Perhaps it shouldn't come as a surprise that the U.S. government has lurched into a partial shutdown this week. In recent years, American politicians have been all too willing to indulge in a high stakes game of chicken.

Perhaps it shouldn't come as a surprise that the U.S. government has lurched into a partial shutdown this week.

In recent years, American politicians have been all too willing to indulge in a high stakes game of chicken.

Going to the brink, approaching the "fiscal cliff," hitting the "debt ceiling" - and beyond - are now all part of partisan poker in Washington.

Blink - or compromise, as it's known in most other civil societies - and you lose.

The result, as seen Tuesday, is that parts of the American government ground to a halt, while a Republican-dominated House of Congress refused to pass a temporary funding bill. Hundreds of thousands of federal workers were "furloughed" as the government ran out of authority to pay them.

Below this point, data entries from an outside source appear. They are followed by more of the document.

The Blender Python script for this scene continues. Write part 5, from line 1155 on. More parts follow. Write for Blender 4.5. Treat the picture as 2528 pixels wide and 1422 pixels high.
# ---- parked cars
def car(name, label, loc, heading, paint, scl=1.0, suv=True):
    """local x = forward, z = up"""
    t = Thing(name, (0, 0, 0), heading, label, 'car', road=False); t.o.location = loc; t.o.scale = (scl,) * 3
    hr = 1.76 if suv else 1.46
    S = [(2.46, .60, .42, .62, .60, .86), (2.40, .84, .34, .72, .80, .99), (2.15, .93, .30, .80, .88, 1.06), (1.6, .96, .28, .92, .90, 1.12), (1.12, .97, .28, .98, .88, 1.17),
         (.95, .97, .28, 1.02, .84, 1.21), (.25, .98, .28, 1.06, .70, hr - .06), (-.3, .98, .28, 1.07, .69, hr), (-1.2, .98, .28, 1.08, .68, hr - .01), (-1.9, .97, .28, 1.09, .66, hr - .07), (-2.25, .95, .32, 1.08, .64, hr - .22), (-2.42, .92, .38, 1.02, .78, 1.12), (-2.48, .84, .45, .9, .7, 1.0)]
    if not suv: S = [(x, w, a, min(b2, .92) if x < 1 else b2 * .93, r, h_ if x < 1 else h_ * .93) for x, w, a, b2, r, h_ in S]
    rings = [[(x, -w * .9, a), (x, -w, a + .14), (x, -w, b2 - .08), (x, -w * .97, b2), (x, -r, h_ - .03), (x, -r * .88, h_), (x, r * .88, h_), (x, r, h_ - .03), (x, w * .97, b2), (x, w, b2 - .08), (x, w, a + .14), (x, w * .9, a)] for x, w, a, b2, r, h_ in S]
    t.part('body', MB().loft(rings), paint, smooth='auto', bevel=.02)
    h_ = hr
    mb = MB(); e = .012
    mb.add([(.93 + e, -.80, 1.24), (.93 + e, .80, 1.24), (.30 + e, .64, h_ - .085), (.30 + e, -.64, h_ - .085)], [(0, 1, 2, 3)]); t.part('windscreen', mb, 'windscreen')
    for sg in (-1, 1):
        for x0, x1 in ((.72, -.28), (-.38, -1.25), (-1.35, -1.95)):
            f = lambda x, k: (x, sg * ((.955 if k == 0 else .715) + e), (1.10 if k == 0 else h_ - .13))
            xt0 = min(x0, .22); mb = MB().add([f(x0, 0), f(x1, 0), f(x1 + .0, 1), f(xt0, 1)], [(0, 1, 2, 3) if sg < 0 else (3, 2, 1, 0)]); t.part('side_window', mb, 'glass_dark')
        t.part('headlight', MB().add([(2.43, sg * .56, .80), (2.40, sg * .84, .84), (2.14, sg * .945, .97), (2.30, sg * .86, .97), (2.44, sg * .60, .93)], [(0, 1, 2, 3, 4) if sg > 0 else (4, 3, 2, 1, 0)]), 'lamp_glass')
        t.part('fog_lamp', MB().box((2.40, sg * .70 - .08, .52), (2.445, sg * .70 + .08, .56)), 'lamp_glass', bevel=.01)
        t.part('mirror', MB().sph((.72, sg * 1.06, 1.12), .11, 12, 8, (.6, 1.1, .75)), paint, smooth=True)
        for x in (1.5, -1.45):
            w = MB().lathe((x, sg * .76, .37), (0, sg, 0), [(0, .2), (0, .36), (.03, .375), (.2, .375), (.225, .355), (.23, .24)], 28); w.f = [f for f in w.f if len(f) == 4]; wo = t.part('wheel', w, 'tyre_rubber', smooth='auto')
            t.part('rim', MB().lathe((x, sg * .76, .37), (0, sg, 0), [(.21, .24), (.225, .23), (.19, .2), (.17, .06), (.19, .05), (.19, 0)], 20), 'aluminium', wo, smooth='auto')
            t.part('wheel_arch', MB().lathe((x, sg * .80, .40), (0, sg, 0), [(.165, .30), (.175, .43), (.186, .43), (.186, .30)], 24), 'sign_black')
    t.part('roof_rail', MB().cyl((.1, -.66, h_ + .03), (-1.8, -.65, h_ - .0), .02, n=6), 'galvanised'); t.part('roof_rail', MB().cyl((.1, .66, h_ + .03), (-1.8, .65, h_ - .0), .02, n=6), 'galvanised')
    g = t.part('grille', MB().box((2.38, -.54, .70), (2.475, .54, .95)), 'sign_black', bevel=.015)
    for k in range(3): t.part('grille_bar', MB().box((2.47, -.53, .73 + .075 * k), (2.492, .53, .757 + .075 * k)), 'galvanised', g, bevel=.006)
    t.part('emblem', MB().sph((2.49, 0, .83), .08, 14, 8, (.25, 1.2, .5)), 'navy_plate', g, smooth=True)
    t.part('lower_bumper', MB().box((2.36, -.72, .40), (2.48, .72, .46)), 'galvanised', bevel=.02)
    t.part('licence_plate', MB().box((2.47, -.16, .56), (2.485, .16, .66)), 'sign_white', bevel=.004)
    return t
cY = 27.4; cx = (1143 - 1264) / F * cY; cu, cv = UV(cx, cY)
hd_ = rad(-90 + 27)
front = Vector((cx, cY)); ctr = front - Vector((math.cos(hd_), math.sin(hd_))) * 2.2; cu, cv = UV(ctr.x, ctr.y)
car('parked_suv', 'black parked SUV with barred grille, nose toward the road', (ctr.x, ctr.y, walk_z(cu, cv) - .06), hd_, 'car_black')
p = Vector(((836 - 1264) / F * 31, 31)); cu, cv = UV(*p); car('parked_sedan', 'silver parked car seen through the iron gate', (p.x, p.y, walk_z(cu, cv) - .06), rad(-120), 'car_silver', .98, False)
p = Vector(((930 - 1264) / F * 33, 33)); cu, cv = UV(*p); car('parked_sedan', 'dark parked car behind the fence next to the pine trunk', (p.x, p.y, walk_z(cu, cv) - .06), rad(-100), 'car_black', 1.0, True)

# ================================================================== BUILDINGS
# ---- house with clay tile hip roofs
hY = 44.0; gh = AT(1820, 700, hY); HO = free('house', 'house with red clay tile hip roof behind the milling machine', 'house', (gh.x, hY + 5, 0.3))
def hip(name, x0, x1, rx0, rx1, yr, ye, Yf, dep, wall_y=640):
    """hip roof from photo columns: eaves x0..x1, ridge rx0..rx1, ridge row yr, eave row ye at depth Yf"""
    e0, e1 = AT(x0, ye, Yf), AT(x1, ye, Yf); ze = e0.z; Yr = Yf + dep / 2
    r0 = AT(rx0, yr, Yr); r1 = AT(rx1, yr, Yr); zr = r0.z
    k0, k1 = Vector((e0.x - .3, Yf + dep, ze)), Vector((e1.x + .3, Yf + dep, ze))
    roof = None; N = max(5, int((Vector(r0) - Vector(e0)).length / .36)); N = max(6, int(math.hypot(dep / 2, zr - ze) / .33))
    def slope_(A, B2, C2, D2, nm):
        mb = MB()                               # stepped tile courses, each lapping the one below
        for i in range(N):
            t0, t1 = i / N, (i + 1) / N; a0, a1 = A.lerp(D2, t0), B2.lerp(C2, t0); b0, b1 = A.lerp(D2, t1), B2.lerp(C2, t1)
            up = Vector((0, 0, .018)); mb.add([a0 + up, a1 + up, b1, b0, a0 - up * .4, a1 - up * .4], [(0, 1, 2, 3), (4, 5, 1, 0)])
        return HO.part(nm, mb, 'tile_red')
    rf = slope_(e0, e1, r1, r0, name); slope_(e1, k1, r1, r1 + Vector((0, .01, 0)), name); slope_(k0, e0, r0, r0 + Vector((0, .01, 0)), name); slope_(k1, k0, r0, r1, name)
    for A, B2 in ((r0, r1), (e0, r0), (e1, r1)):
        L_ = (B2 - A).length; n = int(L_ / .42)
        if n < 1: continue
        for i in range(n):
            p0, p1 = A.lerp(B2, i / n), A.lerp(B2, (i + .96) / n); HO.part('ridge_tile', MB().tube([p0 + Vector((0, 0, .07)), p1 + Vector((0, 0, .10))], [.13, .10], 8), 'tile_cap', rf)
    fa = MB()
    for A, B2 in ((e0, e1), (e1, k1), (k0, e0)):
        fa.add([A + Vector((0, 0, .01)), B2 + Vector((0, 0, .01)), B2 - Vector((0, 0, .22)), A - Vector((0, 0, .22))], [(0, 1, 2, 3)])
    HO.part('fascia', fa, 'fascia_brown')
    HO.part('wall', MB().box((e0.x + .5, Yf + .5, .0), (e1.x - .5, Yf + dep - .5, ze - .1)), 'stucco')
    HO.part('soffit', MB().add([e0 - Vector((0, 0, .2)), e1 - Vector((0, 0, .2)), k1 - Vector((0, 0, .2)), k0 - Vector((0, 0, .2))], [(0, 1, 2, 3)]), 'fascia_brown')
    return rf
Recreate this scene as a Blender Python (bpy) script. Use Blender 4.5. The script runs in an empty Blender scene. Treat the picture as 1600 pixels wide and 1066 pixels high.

The shutdown, of course, has little to do with ability to pay and much to do with ideology. A core group of Tea Party Republicans is determined to use any measure possible to resist Barack Obama's health care law, despite it being a key issue in the last presidential election - an election Obama won.

While the Republican core dug in their heels Tuesday, Americans got a rare glimpse at what's considered essential government service. Workers with the FBI and the postal service were still at their posts. Parking enforcement in the capital was apparently still operating. Most national parks, however, were shut, and NASA was operating with a skeleton crew.

The Capitol was also open - Congress having been deemed an essential service.

That should serve as a message to the Republican diehards who seem more intent on re-fighting old battles than getting on with the job of governing.